**GIVEN REQUEST**
Look at each line of the records and count those with "this" in them. Please answer with the count alone.

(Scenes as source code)

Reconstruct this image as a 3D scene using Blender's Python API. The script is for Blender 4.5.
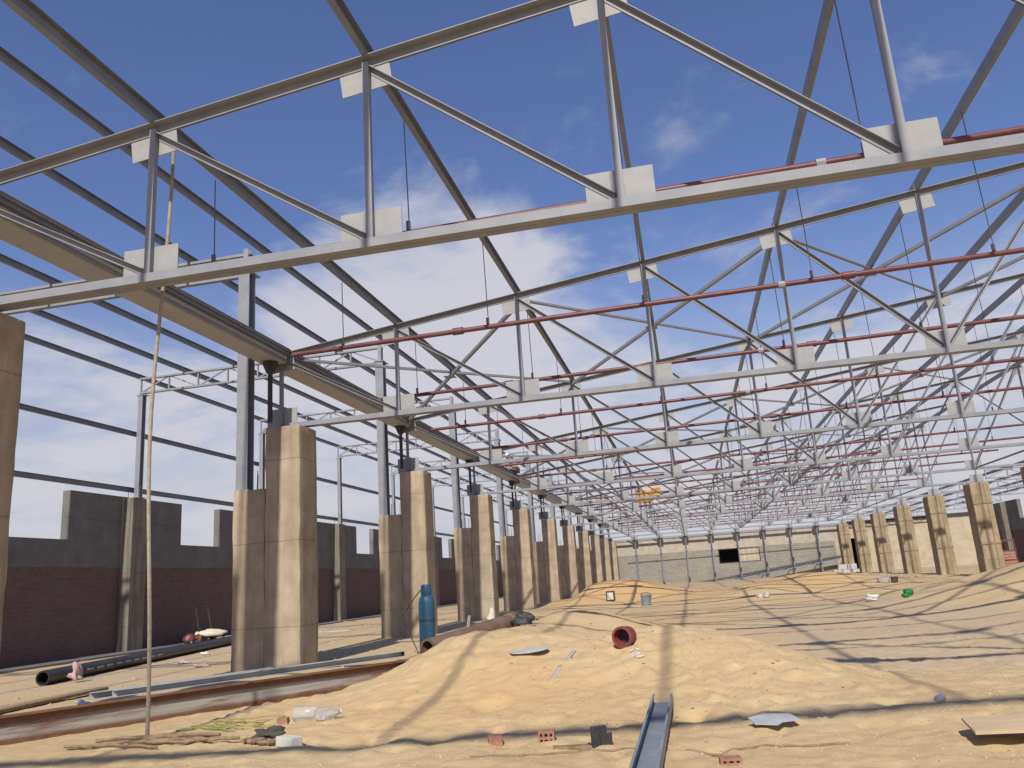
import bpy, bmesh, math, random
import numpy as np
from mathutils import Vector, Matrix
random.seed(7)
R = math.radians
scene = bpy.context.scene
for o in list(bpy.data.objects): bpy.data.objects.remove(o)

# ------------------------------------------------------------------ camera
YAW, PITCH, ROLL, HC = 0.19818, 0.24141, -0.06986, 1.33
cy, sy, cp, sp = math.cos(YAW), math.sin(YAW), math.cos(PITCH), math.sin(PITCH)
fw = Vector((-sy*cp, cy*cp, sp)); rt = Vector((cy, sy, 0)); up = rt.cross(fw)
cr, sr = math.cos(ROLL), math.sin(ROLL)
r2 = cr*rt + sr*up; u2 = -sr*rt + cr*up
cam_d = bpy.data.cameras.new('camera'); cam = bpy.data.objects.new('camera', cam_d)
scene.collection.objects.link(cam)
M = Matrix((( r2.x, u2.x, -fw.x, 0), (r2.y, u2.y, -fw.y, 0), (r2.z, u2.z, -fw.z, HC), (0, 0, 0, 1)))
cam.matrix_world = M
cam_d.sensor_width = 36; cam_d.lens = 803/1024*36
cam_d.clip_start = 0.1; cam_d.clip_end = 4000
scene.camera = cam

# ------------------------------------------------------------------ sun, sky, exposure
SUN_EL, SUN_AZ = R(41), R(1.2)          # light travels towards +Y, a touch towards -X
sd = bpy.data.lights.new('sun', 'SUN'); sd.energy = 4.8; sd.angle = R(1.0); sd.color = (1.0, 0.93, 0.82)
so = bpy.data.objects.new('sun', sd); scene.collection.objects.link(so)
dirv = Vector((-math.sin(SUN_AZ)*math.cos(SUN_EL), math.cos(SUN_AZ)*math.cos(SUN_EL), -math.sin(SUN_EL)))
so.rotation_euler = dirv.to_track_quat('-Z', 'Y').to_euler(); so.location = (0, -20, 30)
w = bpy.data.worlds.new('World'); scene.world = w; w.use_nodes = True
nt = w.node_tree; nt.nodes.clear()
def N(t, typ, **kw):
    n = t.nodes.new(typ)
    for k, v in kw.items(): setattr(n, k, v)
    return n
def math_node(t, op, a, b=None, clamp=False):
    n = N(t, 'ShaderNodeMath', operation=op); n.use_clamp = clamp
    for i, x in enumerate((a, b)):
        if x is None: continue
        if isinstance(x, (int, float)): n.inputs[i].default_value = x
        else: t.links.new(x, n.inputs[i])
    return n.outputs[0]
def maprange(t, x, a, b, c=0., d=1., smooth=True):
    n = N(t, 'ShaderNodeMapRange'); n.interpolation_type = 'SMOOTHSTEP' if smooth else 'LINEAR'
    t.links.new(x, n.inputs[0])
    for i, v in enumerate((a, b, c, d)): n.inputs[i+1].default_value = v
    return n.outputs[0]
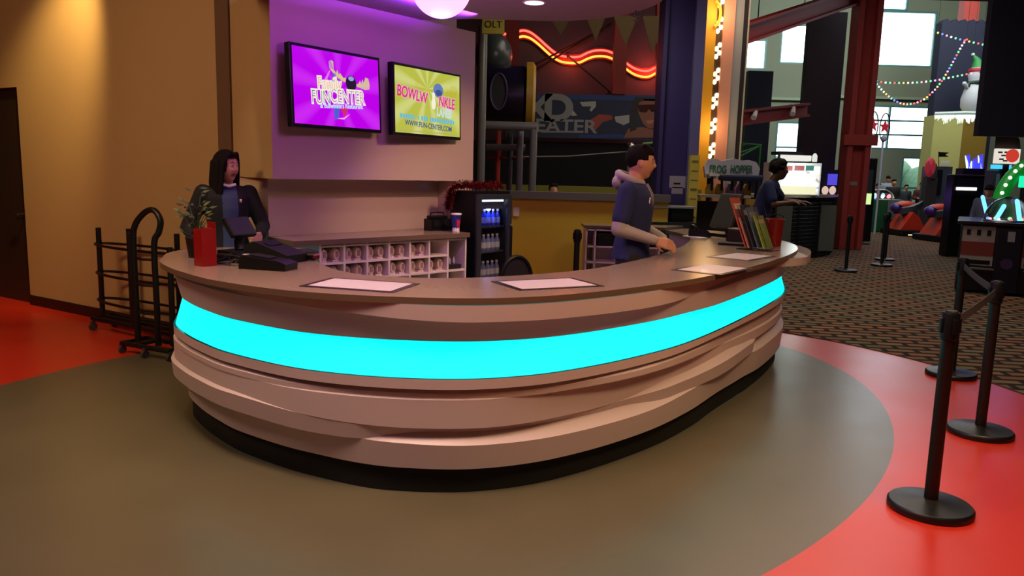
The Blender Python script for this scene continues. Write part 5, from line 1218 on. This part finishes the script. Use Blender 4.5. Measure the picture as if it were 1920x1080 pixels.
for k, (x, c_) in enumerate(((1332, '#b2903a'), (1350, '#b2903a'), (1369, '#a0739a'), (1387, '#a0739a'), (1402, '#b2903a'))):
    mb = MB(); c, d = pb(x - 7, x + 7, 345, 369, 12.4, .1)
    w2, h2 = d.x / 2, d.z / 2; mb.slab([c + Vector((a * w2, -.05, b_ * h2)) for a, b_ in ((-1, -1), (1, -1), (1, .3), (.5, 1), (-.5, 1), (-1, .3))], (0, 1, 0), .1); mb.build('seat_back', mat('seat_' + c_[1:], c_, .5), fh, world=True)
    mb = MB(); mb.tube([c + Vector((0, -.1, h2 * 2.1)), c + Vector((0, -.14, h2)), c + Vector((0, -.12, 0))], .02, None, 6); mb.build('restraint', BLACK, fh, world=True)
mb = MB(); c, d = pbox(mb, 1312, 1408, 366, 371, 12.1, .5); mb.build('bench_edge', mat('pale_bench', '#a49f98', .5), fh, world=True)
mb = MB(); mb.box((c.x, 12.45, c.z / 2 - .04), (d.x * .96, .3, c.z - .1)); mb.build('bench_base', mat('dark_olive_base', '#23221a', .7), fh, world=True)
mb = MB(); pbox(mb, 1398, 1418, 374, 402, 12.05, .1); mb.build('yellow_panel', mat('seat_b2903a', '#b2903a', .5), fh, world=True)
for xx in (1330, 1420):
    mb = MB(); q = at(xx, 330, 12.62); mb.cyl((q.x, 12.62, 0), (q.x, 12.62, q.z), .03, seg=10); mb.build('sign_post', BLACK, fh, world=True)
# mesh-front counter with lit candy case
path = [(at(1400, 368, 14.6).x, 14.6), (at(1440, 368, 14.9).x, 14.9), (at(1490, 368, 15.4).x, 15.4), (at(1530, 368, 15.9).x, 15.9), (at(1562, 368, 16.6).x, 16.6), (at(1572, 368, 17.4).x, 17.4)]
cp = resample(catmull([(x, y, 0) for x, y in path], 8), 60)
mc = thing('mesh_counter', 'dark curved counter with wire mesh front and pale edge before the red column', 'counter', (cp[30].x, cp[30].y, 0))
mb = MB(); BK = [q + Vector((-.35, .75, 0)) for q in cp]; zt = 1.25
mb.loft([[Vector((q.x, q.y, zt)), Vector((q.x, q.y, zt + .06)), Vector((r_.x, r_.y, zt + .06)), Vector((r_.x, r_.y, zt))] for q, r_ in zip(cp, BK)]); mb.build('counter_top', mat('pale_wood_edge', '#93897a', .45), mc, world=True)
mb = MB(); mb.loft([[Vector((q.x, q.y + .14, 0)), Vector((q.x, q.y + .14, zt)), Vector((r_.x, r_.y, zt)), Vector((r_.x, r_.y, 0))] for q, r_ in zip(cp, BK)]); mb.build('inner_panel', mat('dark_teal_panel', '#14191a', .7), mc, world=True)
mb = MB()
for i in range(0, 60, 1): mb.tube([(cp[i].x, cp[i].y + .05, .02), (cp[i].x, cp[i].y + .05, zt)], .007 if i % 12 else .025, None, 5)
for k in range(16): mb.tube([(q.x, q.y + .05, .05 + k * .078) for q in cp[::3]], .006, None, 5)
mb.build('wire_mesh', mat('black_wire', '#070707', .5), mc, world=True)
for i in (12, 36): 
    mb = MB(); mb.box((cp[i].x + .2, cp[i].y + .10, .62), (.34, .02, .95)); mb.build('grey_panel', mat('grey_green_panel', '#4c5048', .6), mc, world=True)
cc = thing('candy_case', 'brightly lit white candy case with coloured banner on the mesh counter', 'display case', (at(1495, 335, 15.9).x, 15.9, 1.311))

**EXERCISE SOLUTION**
2